Source records:
[START]

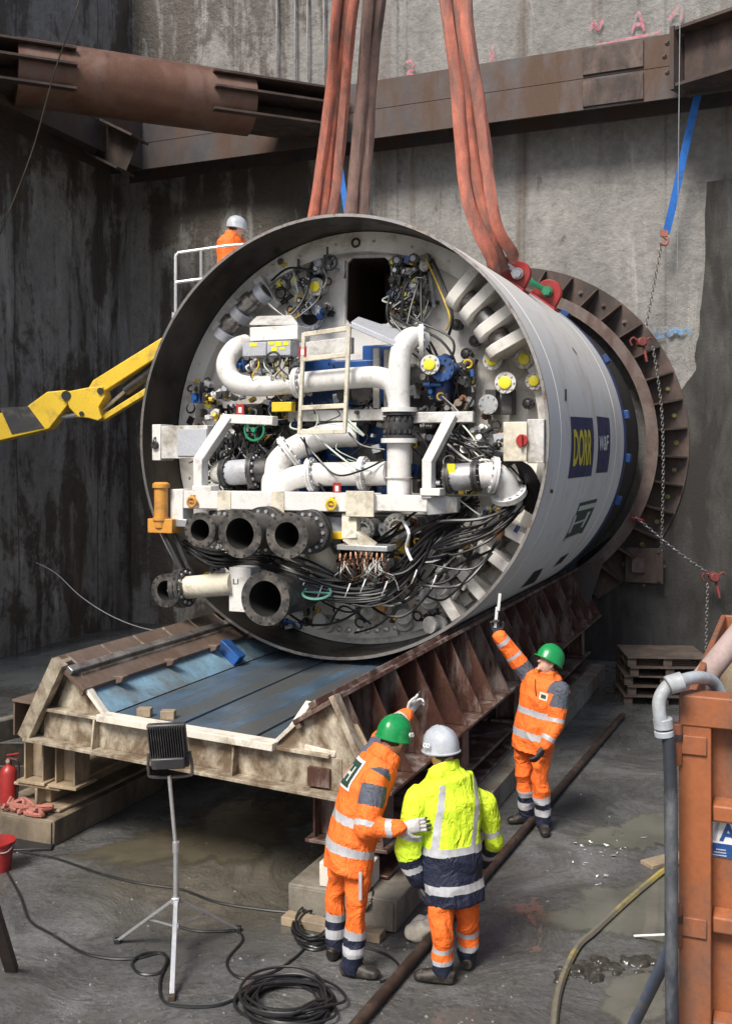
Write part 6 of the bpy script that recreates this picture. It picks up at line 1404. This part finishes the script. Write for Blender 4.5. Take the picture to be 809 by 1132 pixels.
# skip with hinges, pressed ribs and a sticker
YS = 5.15; sx0 = at(752, 762, YS).x; ztop = at(752, 764, YS).z; sk_ = empty('skip_container', V((sx0, YS, 0)), 0, 'faded orange steel skip container at the right edge with a blue and white sticker', 'skip'); ox = 0
RS = radians(-4); sk_.rotation_euler.z = -YAW
b = MB(); b.box((ox + 1.2, .05, ztop / 2), (2.3, .02, ztop - .1)); b.build('door_panel', orangeskip, sk_)
b = MB(); b.box((ox + .075, -.01, ztop / 2), (.15, .14, ztop - .02)); b.build('door_post', orangeskip, sk_, bevel=.007)
b = MB(); b.box((ox + 1.2, -.012, ztop - .075), (2.4, .15, .15)); b.build('top_rail', orangeskip, sk_, bevel=.008)
for py in (893, 1014, 1128):
    z = at(752, py, YS).z; P = [V((ox + .152, .04, z + .068)), V((ox + .152, -.04, z + .04)), V((ox + .152, -.04, z - .035)), V((ox + .152, .04, z - .062))]; b = MB(); b.prism(P, (2.2, 0, 0)); b.build('pressed_rib', orangeskip, sk_, bevel=.009)
b = MB(); b.box((ox + .02, 1.6, ztop / 2 - .03), (.04, 3.2, ztop - .1)); b.build('side_wall', orangeskip, sk_, bevel=.01); b = MB(); b.box((ox + 2.38, 1.6, ztop / 2 - .03), (.04, 3.2, ztop - .1)); b.build('side_wall', orangeskip, sk_, bevel=.01); b = MB(); b.box((ox + 1.2, 3.2, ztop / 2 - .03), (2.38, .04, ztop - .1)); b.build('rear_wall', orangeskip, sk_, bevel=.01); b = MB(); b.box((ox + 1.2, 1.6, .06), (2.3, 3.1, .1)); b.build('floor_plate', orangeskip, sk_)
for y0, y1 in ((795, 840), (992, 1038)):
    z0, z1 = at(752, y1, YS).z, at(752, y0, YS).z; b = MB(); b.cyl((ox - .01, -.09, z0), (ox - .01, -.09, z1), .028, n=12); b.box((ox + .06, -.085, (z0 + z1) / 2), (.14, .02, (z1 - z0) * .45)); hg = b.build('hinge', orangeskip, sk_, bevel=.004)
    b = MB(); b.lathe((ox - .01, -.09, (z0 * .4 + z1 * .6)), (0, 0, 1), [(0, .033), (.03, .033)], 12); b.build('hinge_ring', rust, hg)
def onskip(x, y):
    d = RLi @ V(((x - CX) / F, 1, -(y - HY) / F)); o = RLi @ (V((0, 0, EYE)) - V((sx0, YS, 0))); return o + d * ((.04 - o.y) / d.y)
s0 = onskip(782, 946); s1 = onskip(826, 907); b = MB(); b.box(((s0.x + s1.x) / 2, .037, (s0.z + s1.z) / 2), (s1.x - s0.x, .004, s1.z - s0.z)); st_ = b.build('sticker', textw, sk_)
zb_ = s0.z + (s1.z - s0.z) * .36; b = MB(); b.box(((s0.x + s1.x) / 2, .034, (s0.z + zb_) / 2), (s1.x - s0.x - .004, .003, zb_ - s0.z - .004)); b.build('sticker_band', navy if False else bluep, st_)
textflat('A', V((s0.x + .055, .031, zb_ + .012)), V((.085, 0, 0)), V((0, 0, .088)), bluep, st_, bold=.03)
b = MB()
for k in range(3): b.add([V((s0.x + .01 + k * .008, .033, zb_ + .01)), V((s0.x + .016 + k * .012, .033, zb_ + .01)), V((s0.x + .05 + k * .004, .033, zb_ + .10)), V((s0.x + .046 + k * .003, .033, zb_ + .10))], [(0, 1, 2, 3)])
for k in range(3): b.box((s0.x + .055 + k * .004, .031, s0.z + .012 + k * .014), (.07 - k * .012, .002, .005))
b.build('sticker_marks', textw if False else greyp, st_)
# hose hanging in front of the skip, with grey elbow
hs = empty('hanging_hose', at(741, 1000, YS - .2) * V((1, 1, 0)), 0, 'black hose with grey bent coupling hanging beside the orange skip', 'hose'); hb = hs.location
b = MB(); b.tube([at(x, y, YS - .2) - hb for x, y in ((739, 815), (741, 860), (742, 950), (742, 1060), (743, 1140))] + [V((0, -.0, .03))], .032, 14); b.build('hose_body', hoseblk, hs)
b = MB(); b.tube(catmull([at(x, y, Y_) - hb for x, y, Y_ in ((733, 806, YS - .2), (729, 790, YS - .2), (729, 773, YS - .19), (738, 759, YS - .17), (752, 753, YS - .1), (772, 749, YS + .0), (788, 754, YS + .1), (798, 770, YS + .14))], 7), .032, 14); b.build('elbow', greypvc, hs)
for (x, y, dx, dz, L) in ((733, 800, .12, -1, .05), (734, 811, .12, -1, .03), (748, 755, 1, .3, .06), (741, 757, 1, .5, .025)):
    b = MB(); c = at(x, y, YS - .19) - hb; b.lathe(c, (dx, 0, dz), [(-L / 2, .036), (-L / 2, .046), (L / 2, .046), (L / 2, .036)], 18); b.build('clamp', greypvc, hs, bevel=.004)
b = MB(); a, e = at(768, 762, 6.2), at(845, 665, 6.6); c = a; b.lathe((0, 0, 0), e - a, [(0, .055), (0, .07), ((e - a).length, .07), ((e - a).length, .055)], 20); tag(b.build('pink_grey_pipe', M('pinkish_grey_paint', (.36, .27, .25), .5, 0, .1, 3, (.2, .15, .12), .4), None, c), 'pinkish grey pipe sticking up diagonally out of the skip', 'pipe')
b = MB(); p = [at(790, 775, 6.9), at(850, 775, 6.9), at(850, 690, 6.9), at(808, 705, 6.9)]; c = p[0]; b.prism([q_ - c for q_ in p], (0, .04, 0)); tag(b.build('board', woodm, None, c, bevel=.004), 'brown board standing inside the skip at the right edge', 'board')
# yellow hose, plank, pipe and stick on the right
gcable([(760, 948), (735, 962), (715, 978), (695, 995), (672, 1016), (655, 1032), (640, 1045), (628, 1066), (619, 1090), (614, 1115), (611, 1150)], .026, 'muddy yellow hose snaking over the wet floor at the right', hoseyel, 'hose', 'hose')
b = MB(); b.box((0, 0, .02), (.62, .16, .04)); tag(b.build('plank', woodm, None, gnd(742, 952), .5, bevel=.005), 'short brown plank on the floor beside the hanging hose', 'plank')
a = gnd(697, 1145) + V((0, 0, .03)); e = at(748, 1035, 5.6); b = MB(); b.lathe((0, 0, 0), e - a, [(0, .028), (0, .036), ((e - a).length, .036), ((e - a).length, .028)], 16); tag(b.build('leaning_pipe', bluepipe, None, a), 'blue-grey pipe leaning toward the skip at the lower right', 'pipe')
a = gnd(701, 1038) + V((0, 0, .02)); e = gnd(738, 1051) + V((0, 0, .12)); b = MB(); b.cyl((0, 0, 0), e - a, .009, n=8); tag(b.build('stick', textw, None, a), 'thin white stick lying over the puddle at the lower right', 'stick')

# ridge of wet mud beside the yellow hose
cm = gnd(668, 1070); rg = random.Random(51); parts = []
for k in range(70):
    t = rg.uniform(-1, 1); p = V((t * .36 + rg.gauss(0, .03), t * .14 + rg.gauss(0, .06), rg.uniform(-.02, .005))); parts.append(capsule(p, p + V((rg.uniform(-.07, .07), rg.uniform(-.05, .05), 0)), rg.uniform(.018, .04), rg.uniform(.015, .03), 8))
me = blob_mesh(parts, .009, 2, .012, 16, 5); me.materials.append(M('dark_wet_mud', (.04, .037, .032), .28, 0, .4, 6)); me.polygons.foreach_set('use_smooth', [True] * len(me.polygons))
o = bpy.data.objects.new('mud_ridge', me); COL.objects.link(o); o.location = cm; tag(o, kind='stuff')
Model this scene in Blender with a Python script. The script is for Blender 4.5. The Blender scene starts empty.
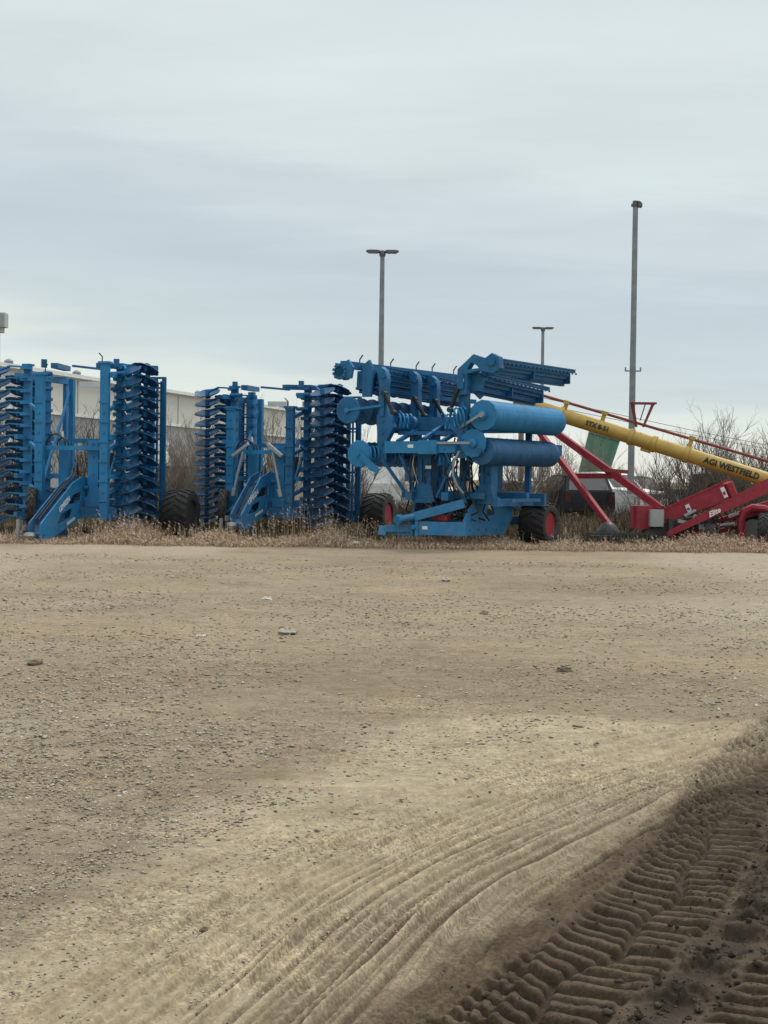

[END]

#### PROBLEM TO SOLVE:
Scan the material above for the string "Blender" and return the lines that hold it.

#### TASK SOLUTION:
Write part 6 of the bpy script that recreates this picture. It picks up at line 1404. This part finishes the script. Write for Blender 4.5. Take the picture to be 809 by 1132 pixels.
Model this scene in Blender with a Python script. The script is for Blender 4.5. The Blender scene starts empty.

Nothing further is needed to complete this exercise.